The houses of Pompeii & Herculaneum (Italy)

When Herculaneum and Pompeii were excavated, four distinct forms of interior decorative style were noted.  I suppose it’s the same as if any modern UK town were preserved for a 1000 year: a mixture of 1950s, 1970s, 1980s and modern interior decoration would be discovered (plus possibly the odd 18th or 19th century interior).

About this I first learned when I attended the wonderful 2013 British Museum exhibition, “Life and Death in Pompeii and Herculaneum“.  It left me determine to visit both towns, something that I finally did in May this year.

Herculaneum was covered in a rush of hot ash and much of the wood, for example, was carbonised, leaving the structure much better preserved than in Pompeii, where rocks rained down from the eruption of Vesuvius.

At Herculaneum, you can still see two-storey houses and wooden interior walls.  In fact, Herculaneum was discovered first in 1789 by a peasant who was digging.  He hit a marble floor and then tunnels began to be built (as the town was covered up to 80 ft days), to take out the statutes and marbles that lay beneath the fields.  This was about getting to the goodies; it was not a systematic archeological dig.

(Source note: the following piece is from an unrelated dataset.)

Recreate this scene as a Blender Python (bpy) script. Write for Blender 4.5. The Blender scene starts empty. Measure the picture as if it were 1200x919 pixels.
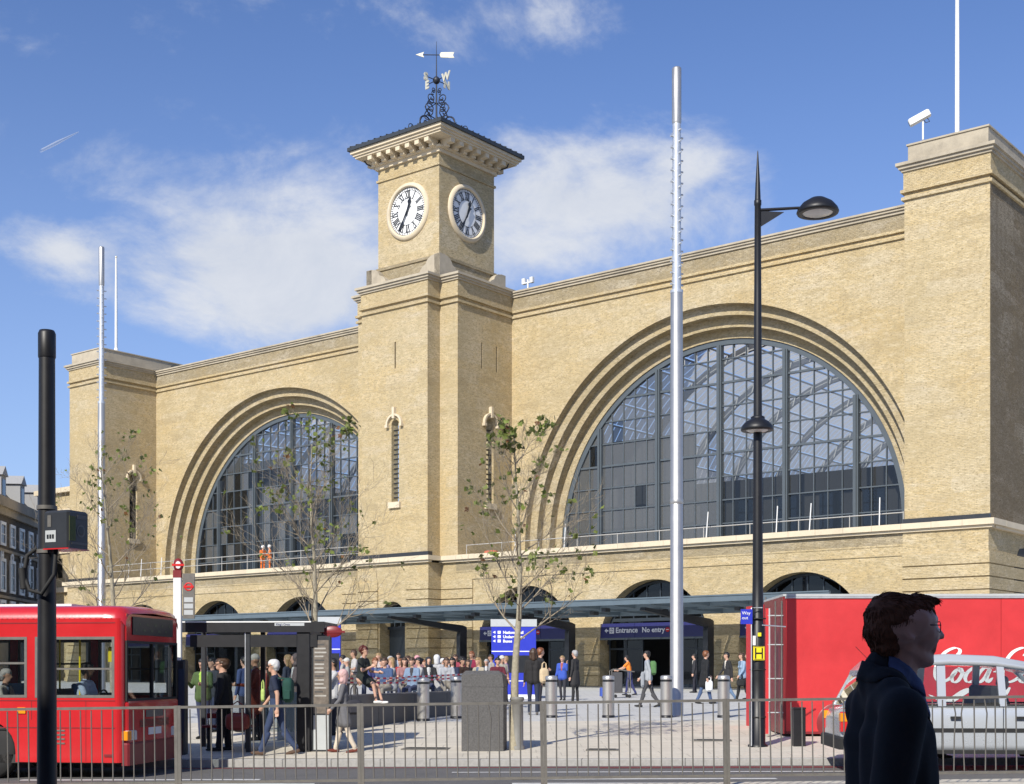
import bpy, bmesh, math, random
import numpy as np
from mathutils import Vector, Matrix, Euler, Quaternion
R = math.radians
sc = bpy.context.scene
col = sc.collection
rnd = random.Random(7)

# ------------------------------------------------------------------ camera, sky, sun, exposure
CH = 1.62                                   # eye height of the photographer
FL = 1596.0                                 # focal length in photograph pixels (1200 wide)
cam_d = bpy.data.cameras.new('camera')
cam = bpy.data.objects.new('camera', cam_d); col.objects.link(cam)
cam.location = (0, 0, CH); cam.rotation_euler = (R(90), 0, 0)
cam_d.sensor_width = 36.0; cam_d.sensor_fit = 'HORIZONTAL'
cam_d.lens = FL / 1200 * 36
cam_d.shift_y = (785 - 459.5) / 1200
cam_d.clip_start = 0.1; cam_d.clip_end = 6000
sc.camera = cam
sc.view_settings.view_transform = 'Standard'
sc.view_settings.look = 'None'
sc.view_settings.gamma = 1
sc.view_settings.exposure = 0.10

SUN_EL = R(35)
sx, sy = -0.445, -0.895                       # towards the sun, on the ground plane
n_ = math.hypot(sx, sy); sx /= n_; sy /= n_
SUNV = Vector((sx * math.cos(SUN_EL), sy * math.cos(SUN_EL), math.sin(SUN_EL)))
sun_d = bpy.data.lights.new('sun', 'SUN'); sun_d.energy = 4.9; sun_d.angle = R(0.5); sun_d.color = (1.0, 0.95, 0.85)
sun = bpy.data.objects.new('sun', sun_d); col.objects.link(sun)
sun.rotation_euler = SUNV.to_track_quat('Z', 'Y').to_euler()
sun.location = (-20, -20, 60)

world = bpy.data.worlds.new('World'); sc.world = world; world.use_nodes = True
nt = world.node_tree; nt.nodes.clear()
def N(tree, typ, **kw):
    n = tree.nodes.new(typ)
    for k, v in kw.items(): setattr(n, k, v)
    return n
out = N(nt, 'ShaderNodeOutputWorld'); bg = N(nt, 'ShaderNodeBackground')
sky = N(nt, 'ShaderNodeTexSky', sky_type='NISHITA'); sky.sun_disc = False
sky.sun_elevation = SUN_EL; sky.sun_rotation = math.atan2(sx, sy)
sky.altitude = 50; sky.air_density = 1.0; sky.dust_density = 0.6; sky.ozone_density = 2.2
bg.inputs[1].default_value = 0.100
tc = N(nt, 'ShaderNodeTexCoord')
L = nt.links.new
def wmath(op, a, b=None, c=None, clamp=False):
    m = N(nt, 'ShaderNodeMath', operation=op); m.use_clamp = clamp
    for i, v in enumerate((a, b, c)):
        if v is None: continue
        if isinstance(v, (int, float)): m.inputs[i].default_value = v
        else: L(v, m.inputs[i])
    return m.outputs[0]
def wnoise(scale, detail, rough, off, stretch):
    mp = N(nt, 'ShaderNodeMapping'); mp.inputs['Scale'].default_value = stretch; mp.inputs['Location'].default_value = off
    L(tc.outputs['Generated'], mp.inputs['Vector'])
    t = N(nt, 'ShaderNodeTexNoise'); t.inputs['Scale'].default_value = scale; t.inputs['Detail'].default_value = detail
    t.inputs['Roughness'].default_value = rough; t.inputs['Distortion'].default_value = 0.35
    L(mp.outputs[0], t.inputs['Vector']); return t.outputs['Fac']
# cloud banks: soft ellipsoids of direction, broken up by noise
def bank(px, py, wx, wz, strength):
    d = Vector(((px - 600) / FL, 1, (785 - py) / FL)).normalized()
    s = N(nt, 'ShaderNodeVectorMath', operation='SUBTRACT'); L(tc.outputs['Generated'], s.inputs[0]); s.inputs[1].default_value = d
    m = N(nt, 'ShaderNodeVectorMath', operation='MULTIPLY'); L(s.outputs[0], m.inputs[0]); m.inputs[1].default_value = (FL / wx, 2.0, FL / wz)
    l = N(nt, 'ShaderNodeVectorMath', operation='LENGTH'); L(m.outputs[0], l.inputs[0])
    v = wmath('SUBTRACT', 1.0, l.outputs['Value'], clamp=True)
    v = wmath('POWER', v, 0.8)
    return wmath('MULTIPLY', v, strength)
banks = [bank(250, 330, 210, 75, .62), bank(390, 260, 190, 120, .55), bank(90, 300, 100, 50, .5), bank(190, 225, 120, 60, .30), bank(330, 330, 160, 80, .35), bank(60, 290, 70, 40, .3),
         bank(730, 240, 200, 110, .75), bank(690, 190, 150, 70, .45), bank(800, 210, 110, 80, .35), bank(620, 290, 120, 70, .4), bank(600, 20, 140, 50, .42), bank(500, 50, 90, 50, .25), bank(320, 10, 130, 40, .42),
         bank(30, 500, 120, 70, .30)]
tot = banks[0]
for b_ in banks[1:]: tot = wmath('ADD', tot, b_)
n1 = wnoise(5.2, 8, .60, (3.1, 0, 1.7), (1, 1, 1.7)); n2 = wnoise(13, 8, .66, (0, 2, 0), (1, 1, 1.5))
nn = wmath('ADD', wmath('MULTIPLY', wmath('SUBTRACT', n1, .5), 1.8), wmath('MULTIPLY', wmath('SUBTRACT', n2, .5), 1.25))
# general broken cloud everywhere else
gen = wmath('MULTIPLY', wmath('SUBTRACT', n1, .52), 1.2)
cov = wmath('ADD', wmath('ADD', tot, wmath('MULTIPLY', nn, .80)), wmath('ADD', gen, -0.20))
mr = N(nt, 'ShaderNodeMapRange', interpolation_type='SMOOTHSTEP'); L(cov, mr.inputs[0])
mr.inputs[1].default_value = -.10; mr.inputs[2].default_value = .72; mr.inputs[3].default_value = 0.0; mr.inputs[4].default_value = .92
mixc = N(nt, 'ShaderNodeMix', data_type='RGBA'); L(mr.outputs[0], mixc.inputs[0])
skym = N(nt, 'ShaderNodeMix', data_type='RGBA', blend_type='MULTIPLY'); skym.inputs[0].default_value = 1
L(sky.outputs[0], skym.inputs[6]); skym.inputs[7].default_value = (.90, 1.03, 1.38, 1)
# a pale veil that thickens towards the horizon, all the way round
sepw = N(nt, 'ShaderNodeSeparateXYZ'); L(tc.outputs['Generated'], sepw.inputs[0])
veil = N(nt, 'ShaderNodeMapRange', interpolation_type='SMOOTHSTEP'); L(sepw.outputs['Z'], veil.inputs[0])
veil.inputs[1].default_value = 0.0; veil.inputs[2].default_value = 0.47; veil.inputs[3].default_value = 0.42; veil.inputs[4].default_value = 0.0
mixv = N(nt, 'ShaderNodeMix', data_type='RGBA'); L(veil.outputs[0], mixv.inputs[0]); L(skym.outputs[2], mixv.inputs[6])
mixv.inputs[7].default_value = (4.6, 5.9, 8.6, 1)
L(mixv.outputs[2], mixc.inputs[6])
cr = N(nt, 'ShaderNodeMix', data_type='RGBA'); L(wmath('MULTIPLY', n2, 1.4, clamp=True), cr.inputs[0])
cr.inputs[6].default_value = (5.3, 5.8, 6.8, 1); cr.inputs[7].default_value = (7.4, 7.6, 8.0, 1)
L(cr.outputs[2], mixc.inputs[7]); L(mixc.outputs[2], bg.inputs[0]); L(bg.outputs[0], out.inputs[0])

# ------------------------------------------------------------------ helpers
class MB:
    def __init__(s): s.v = []; s.f = []; s.m = []; s.sm = []
    def add(s, vs, fs, mi=0, smooth=False):
        o = len(s.v); s.v += [tuple(v) for v in vs]
        for f in fs: s.f.append(tuple(i + o for i in f)); s.m.append(mi); s.sm.append(smooth)
    def box(s, x0, x1, y0, y1, z0, z1, mi=0):
        if x0 > x1: x0, x1 = x1, x0
        if y0 > y1: y0, y1 = y1, y0
        if z0 > z1: z0, z1 = z1, z0
        s.add([(x0,y0,z0),(x1,y0,z0),(x1,y1,z0),(x0,y1,z0),(x0,y0,z1),(x1,y0,z1),(x1,y1,z1),(x0,y1,z1)],
              [(0,3,2,1),(4,5,6,7),(0,1,5,4),(1,2,6,5),(2,3,7,6),(3,0,4,7)], mi)
        return s
    def bbox(s, x0, x1, y0, y1, z0, z1, b=.02, mi=0):
        """box with chamfered vertical and top edges"""
        def ring(i, z): return [(x0+b+i,y0+i,z),(x1-b-i,y0+i,z),(x1-i,y0+b+i,z),(x1-i,y1-b-i,z),(x1-b-i,y1-i,z),(x0+b+i,y1-i,z),(x0+i,y1-b-i,z),(x0+i,y0+b+i,z)]
        v = ring(0, z0) + ring(0, z1-b) + ring(b*.7, z1)
        f = [tuple(range(7,-1,-1)), tuple(range(16,24))]
        for k in (0, 8):
            for i in range(8): f.append((k+i, k+(i+1)%8, k+8+(i+1)%8, k+8+i))
        s.add(v, f, mi); return s
    def tube(s, pts, rad, n=8, mi=0, caps=True, smooth=True):
        pts = [Vector(p) for p in pts]
        if not hasattr(rad, '__len__'): rad = [rad]*len(pts)
        vs = []; up = None
        for i, p in enumerate(pts):
            t = (pts[min(i+1,len(pts)-1)] - pts[max(i-1,0)])
            if t.length < 1e-9: t = Vector((0,0,1))
            t.normalize()
            if up is None: up = t.orthogonal().normalized()
            else:
                up = up - t*up.dot(t)
                up = up.normalized() if up.length > 1e-6 else t.orthogonal().normalized()
            w = t.cross(up)
            for k in range(n):
                a = 2*math.pi*k/n
                vs.append(p + (up*math.cos(a) + w*math.sin(a))*rad[i])
        fs = []
        for i in range(len(pts)-1):
            for k in range(n): fs.append((i*n+k, i*n+(k+1)%n, (i+1)*n+(k+1)%n, (i+1)*n+k))
        s.add(vs, fs, mi, smooth)
        if caps:
            s.add(vs[:n], [tuple(range(n-1,-1,-1))], mi); s.add(vs[-n:], [tuple(range(n))], mi)
        return s
    def lathe(s, prof, n=16, c=(0,0,0), mi=0, smooth=True, axis='z', caps=True):
        vs = []
        for r, h in prof:
            for k in range(n):
                a = 2*math.pi*k/n; x, y = r*math.cos(a), r*math.sin(a)
                p = (x,y,h) if axis=='z' else ((h,x,y) if axis=='x' else (y,h,x))
                vs.append((p[0]+c[0],p[1]+c[1],p[2]+c[2]))
        fs = [(i*n+k, i*n+(k+1)%n, (i+1)*n+(k+1)%n, (i+1)*n+k) for i in range(len(prof)-1) for k in range(n)]
        s.add(vs, fs, mi, smooth)
        if not caps: return s
        if prof[0][0] > 1e-4: s.add(vs[:n], [tuple(range(n-1,-1,-1))], mi)
        if prof[-1][0] > 1e-4: s.add(vs[-n:], [tuple(range(n))], mi)
        return s
    def prism(s, poly, a0, a1, plane='xz', mi=0):
        """poly in a plane, extruded along the remaining axis from a0 to a1"""
        def P(u, v, a): return {'xz': (u,a,v), 'yz': (a,u,v), 'xy': (u,v,a)}[plane]
        n = len(poly); vs = [P(u,v,a0) for u,v in poly] + [P(u,v,a1) for u,v in poly]
        area = sum(poly[i][0]*poly[(i+1)%n][1]-poly[(i+1)%n][0]*poly[i][1] for i in range(n))
        flip = (area > 0) == (plane != 'xz'); 
        if a1 < a0: flip = not flip
        f = [tuple(range(n)), tuple(range(2*n-1,n-1,-1))] + [(i, n+i, n+(i+1)%n, (i+1)%n) for i in range(n)]
        if flip: f = [tuple(reversed(q)) for q in f]
        s.add(vs, f, mi); return s
    def ball(s, c, r, n=10, mi=0, sc_=(1,1,1)):
        vs = []; m = n//2+1
        for i in range(m+1):
            th = math.pi*i/m
            for k in range(n):
                a = 2*math.pi*k/n
                vs.append((c[0]+r*sc_[0]*math.sin(th)*math.cos(a), c[1]+r*sc_[1]*math.sin(th)*math.sin(a), c[2]-r*sc_[2]*math.cos(th)))
        s.add(vs, [(i*n+k, i*n+(k+1)%n, (i+1)*n+(k+1)%n, (i+1)*n+k) for i in range(m) for k in range(n)], mi, True); return s
    def xf(s, M, start=0):
        for i in range(start, len(s.v)): s.v[i] = tuple(M @ Vector(s.v[i]))
        return s
    def mesh(s, name, mats):
        me = bpy.data.meshes.new(name); me.from_pydata(s.v, [], s.f)
        if not isinstance(mats, (list, tuple)): mats = [mats]
        for m in mats: me.materials.append(m)
        if s.f:
            me.polygons.foreach_set('material_index', s.m); me.polygons.foreach_set('use_smooth', s.sm)
        me.update(); return me
    def build(s, name, mats, parent=None, **tags):
        o = bpy.data.objects.new(name, s.mesh(name, mats)); col.objects.link(o)
        if parent is not None: o.parent = parent
        return tag(o, **tags)
def tag(o, label=None, cat=None, group=None, kind=None):
    if label: o['label'] = label
    if cat: o['category'] = cat
    if group: o['group'] = group
    if kind: o['kind'] = kind
    return o
def thing(name, label, cat, loc=(0,0,0), rz=0, group=None):
    o = bpy.data.objects.new(name, None); col.objects.link(o); o.empty_display_size = .3
    o.location = loc; o.rotation_euler = (0,0,rz); return tag(o, label, cat, group)
kids = {}
def copy_tree(o, parent=None):
    c = o.copy(); col.objects.link(c)
    if parent is not None: c.parent = parent
    for ch in list(o.children): copy_tree(ch, c)
    return c
def inst(name, me, parent, loc=(0,0,0), rot=(0,0,0)):
    o = bpy.data.objects.new(name, me); col.objects.link(o); o.parent = parent; o.location = loc; o.rotation_euler = rot; return o
def text_mesh(txt, size, mat, name='lettering', extrude=.004, bold=0.0, shear=0.0, align='LEFT'):
    cu = bpy.data.curves.new('t', 'FONT'); cu.body = txt; cu.size = size; cu.extrude = extrude; cu.offset = bold; cu.shear = shear
    cu.align_x = align; cu.resolution_u = 2
    ob = bpy.data.objects.new('t', cu); col.objects.link(ob)
    me = bpy.data.meshes.new_from_object(ob.evaluated_get(bpy.context.evaluated_depsgraph_get()))
    bpy.data.objects.remove(ob); bpy.data.curves.remove(cu); me.name = name; me.materials.clear(); me.materials.append(mat); return me
def clip_convex(poly, clip):
    outp = poly
    for i in range(len(clip)):
        a, b = clip[i], clip[(i+1) % len(clip)]; inp = outp; outp = []
        if not inp: break
        def side(p): return (b[0]-a[0])*(p[1]-a[1]) - (b[1]-a[1])*(p[0]-a[0])
        for j in range(len(inp)):
            p, q = inp[j], inp[(j+1) % len(inp)]; sp, sq = side(p), side(q)
            if sp >= 0: outp.append(p)
            if (sp >= 0) != (sq >= 0):
                t = sp/(sp-sq); outp.append((p[0]+(q[0]-p[0])*t, p[1]+(q[1]-p[1])*t))
    return outp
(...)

In contrast, in Pompeii, the cover layer was only about 20 ft deep, so after the eruption, large sections of Pompeii were revisited by the Romans and they took away materials to recycle it, leaving behind only the town that was buried under the solidified ash.

Because of this difference, it is important to visit both towns.


The houses

Most of the houses follow a similar layout: an open courtyard as the entrance hall with a pool of water.

There are staircases

Some of the houses had been built on top of the cellars of earlier houses that had (perhaps) collapsed during earlier earthquakes/eruptions, so in places you can look through the AD 79 floor to the mosaic floor of an earlier era.

But not everyone lived in a house.  There were apartments too.

Two houses were found to have a glass conservatory.  And if the courtyard garden didn’t do enough to bring some of the countryside into the town, from The House of the Golden Braclet, a entire room was decorated with garden frescoes.


Interiors were designed to show wealth and culture.  To impress.

To see many of the objects removed from the towns, you need to visit the museum in Naples.   I didn’t take my camera.  So no photos, sorry!

Having had to split my photos into numerous posts, this perhaps suggests how overwhelming a visit to Pompeii and Herculaneum is.  I definitely have to go back.  If you haven’t yet decided on where to go on holiday next year, I highly recommend a week in Sorrento, Naples, Capri & (of course) Pompeii & Herculaneum.

If I have one word of advice: get there early, i.e. before they open, and if it’s hot, take lots of water.  Herculaneum can actually be visited in half a day, so your other option is to arrive there after 2pm.  Pompeii takes more than a day: we only touched the tip of the iceberg.

The first Sunday of the month is Museum day (with free entrance) and that is when we visited Herculaneum: we queued for over 2 hours as a result, as all the locals were visiting too.  Yet, inside it was nearly deserted.  So perhaps avoid the first Sunday of the month, unless you can get there very early.